The Schwarzschild radius of the observable universe is 10 billion light years. Me thinks that for the mass to be compacted into a smaller space at some point in the past, it would have either had to escape it's own event horizon (since under most current definitions it would be a black hole), or the definition of light-year had to have changed from what it is today. In that regard, the only thing making up the definition of light-year is distance and time; so space-time itself was radically different way back then (from our current perspective of relatively low energy densities).
Both! If the universe is flat, then it was always infinitely big. And, according to the inflationary universe theory, it expanded faster than the speed of light too.

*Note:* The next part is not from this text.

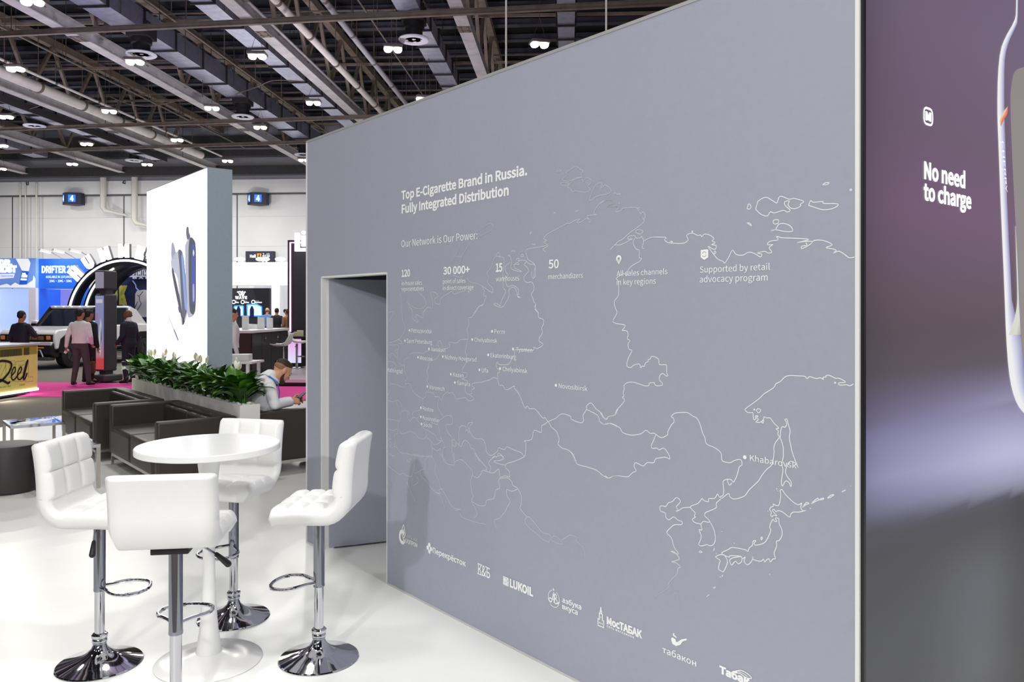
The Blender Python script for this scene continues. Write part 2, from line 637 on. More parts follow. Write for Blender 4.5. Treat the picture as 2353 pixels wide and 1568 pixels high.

In this case, you have to think of "expanding" as being like stretching. I.e., things within the infinitely big universe rapidly got farther apart from each other.
Everything we can see (which is called our "Hubble sphere") started off as a tiny little (and very massive) speck of stuff at the beginning of time. There were infinitely many tiny little specks, and they all became different Hubble spheres. But all the Hubble spheres all overlap each other, forming one continuous space. The same thing was true about the little massive specks at the Big Bang.
As I said above, at the time of the Big Bang, the universe was like a very dense sheet of rubber, and then it started rapidly stretching, getting less and less dense over time, until it is now the density that we see around us.
Infinities can definitely give you a headache, though. For instance, there are just as many odd integers as there are integers.